La crudele prassi del sistema giudiziario egiziano denominata tadweer (“rotazione”) ha colpito ancora. Funziona così: nel corso o alla fine del periodo di detenzione preventiva, un giudice dispone che un prigioniero in attesa di giudizio venga posto in libertà condizionata o rilasciato senza condizioni. Ore o giorni dopo, terminate le procedure burocratiche per la scarcerazione, torna dentro per una nuova incriminazione.
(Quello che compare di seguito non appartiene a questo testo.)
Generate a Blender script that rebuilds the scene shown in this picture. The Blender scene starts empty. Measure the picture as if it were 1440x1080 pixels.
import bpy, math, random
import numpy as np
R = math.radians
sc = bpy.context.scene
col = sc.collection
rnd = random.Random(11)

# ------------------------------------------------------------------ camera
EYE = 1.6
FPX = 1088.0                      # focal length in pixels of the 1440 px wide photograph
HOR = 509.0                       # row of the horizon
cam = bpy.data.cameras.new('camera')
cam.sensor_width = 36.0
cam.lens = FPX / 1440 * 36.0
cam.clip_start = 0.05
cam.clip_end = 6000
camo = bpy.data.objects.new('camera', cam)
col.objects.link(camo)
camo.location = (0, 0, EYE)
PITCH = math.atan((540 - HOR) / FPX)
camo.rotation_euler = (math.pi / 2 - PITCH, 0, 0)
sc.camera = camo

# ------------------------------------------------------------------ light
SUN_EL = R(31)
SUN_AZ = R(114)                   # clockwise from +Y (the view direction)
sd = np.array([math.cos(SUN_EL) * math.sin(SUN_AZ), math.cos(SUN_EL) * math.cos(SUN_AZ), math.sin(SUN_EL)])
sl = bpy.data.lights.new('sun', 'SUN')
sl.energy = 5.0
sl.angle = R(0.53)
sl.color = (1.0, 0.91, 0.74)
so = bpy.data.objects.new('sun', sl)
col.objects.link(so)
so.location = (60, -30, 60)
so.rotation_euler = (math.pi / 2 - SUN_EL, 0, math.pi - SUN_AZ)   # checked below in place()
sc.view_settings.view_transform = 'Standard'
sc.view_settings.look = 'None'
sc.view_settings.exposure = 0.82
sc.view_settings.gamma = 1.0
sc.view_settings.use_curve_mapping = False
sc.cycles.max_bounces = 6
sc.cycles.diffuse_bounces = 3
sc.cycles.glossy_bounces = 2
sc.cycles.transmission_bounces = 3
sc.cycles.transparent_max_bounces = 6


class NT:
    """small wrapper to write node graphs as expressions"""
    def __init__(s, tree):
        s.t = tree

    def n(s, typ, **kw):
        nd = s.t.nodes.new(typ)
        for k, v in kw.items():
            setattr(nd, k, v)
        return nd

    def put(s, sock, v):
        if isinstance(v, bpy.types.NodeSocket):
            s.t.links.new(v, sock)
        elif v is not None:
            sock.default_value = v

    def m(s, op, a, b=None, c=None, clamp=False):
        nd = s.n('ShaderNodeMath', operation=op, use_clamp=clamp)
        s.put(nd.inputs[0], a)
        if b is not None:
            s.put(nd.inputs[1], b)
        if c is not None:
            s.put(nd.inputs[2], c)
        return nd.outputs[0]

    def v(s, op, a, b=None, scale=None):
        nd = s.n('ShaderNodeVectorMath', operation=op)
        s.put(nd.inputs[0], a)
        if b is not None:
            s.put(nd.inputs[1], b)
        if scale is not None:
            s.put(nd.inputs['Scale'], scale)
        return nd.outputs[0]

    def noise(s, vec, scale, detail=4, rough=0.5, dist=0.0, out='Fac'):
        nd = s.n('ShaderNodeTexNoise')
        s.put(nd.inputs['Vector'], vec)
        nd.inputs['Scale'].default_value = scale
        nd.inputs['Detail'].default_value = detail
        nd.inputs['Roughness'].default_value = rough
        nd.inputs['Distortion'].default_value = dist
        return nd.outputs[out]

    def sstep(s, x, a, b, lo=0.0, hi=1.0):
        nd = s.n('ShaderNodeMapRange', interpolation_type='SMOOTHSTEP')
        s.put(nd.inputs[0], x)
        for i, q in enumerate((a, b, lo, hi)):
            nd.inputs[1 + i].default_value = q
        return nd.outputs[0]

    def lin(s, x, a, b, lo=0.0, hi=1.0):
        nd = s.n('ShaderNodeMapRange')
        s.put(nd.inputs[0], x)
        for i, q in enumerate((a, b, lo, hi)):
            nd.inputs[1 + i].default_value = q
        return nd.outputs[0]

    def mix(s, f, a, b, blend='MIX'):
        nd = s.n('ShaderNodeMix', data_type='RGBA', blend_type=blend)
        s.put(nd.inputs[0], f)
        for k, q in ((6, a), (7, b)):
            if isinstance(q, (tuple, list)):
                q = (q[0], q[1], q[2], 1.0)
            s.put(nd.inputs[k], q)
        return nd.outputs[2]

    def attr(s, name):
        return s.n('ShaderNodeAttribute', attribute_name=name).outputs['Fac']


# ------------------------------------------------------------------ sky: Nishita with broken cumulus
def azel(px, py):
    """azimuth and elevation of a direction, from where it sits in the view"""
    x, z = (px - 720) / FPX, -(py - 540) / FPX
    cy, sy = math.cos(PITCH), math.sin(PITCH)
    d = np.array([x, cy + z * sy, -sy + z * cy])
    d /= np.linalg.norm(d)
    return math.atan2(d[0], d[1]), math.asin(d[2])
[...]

Tra le ultime vittime del tadweer ci sono il blogger Mohamed Ibrahim Mohamed Radwan, noto come Mohamed “Ossigeno”, l’attivista politico Sameh Saudi e il docente di Scienze politiche Hazem Hosny. Da oggi c’è anche Shimaa Samy, giornalista del portale Darb, vicino al Partito dell’alleanza popolare socialista. Il 17 gennaio era stata disposta la libertà condizionata ma non è mai uscita dalla prigione, dove si trova da 255 giorni, perché è stata pretestuosamente associata a una nuova inchiesta. Arrestata nella sua abitazione di Alessandria il 20 maggio 2020 e vittima di sparizione forzata per 10 giorni, Samy è accusata dei consueti “reati” contenuti nei mandati di cattura copia-e-incolla che colpiscono dissidenti, attivisti, difensori dei diritti umani, avvocati, blogger e giornalisti: propaganda per il terrorismo, diffusione e pubblicazione di notizie false, uso dei social media per diffondere notizie false.
L’unico suo “reato” è di aver scritto articoli su uno degli argomenti-tabù: i prigionieri politici.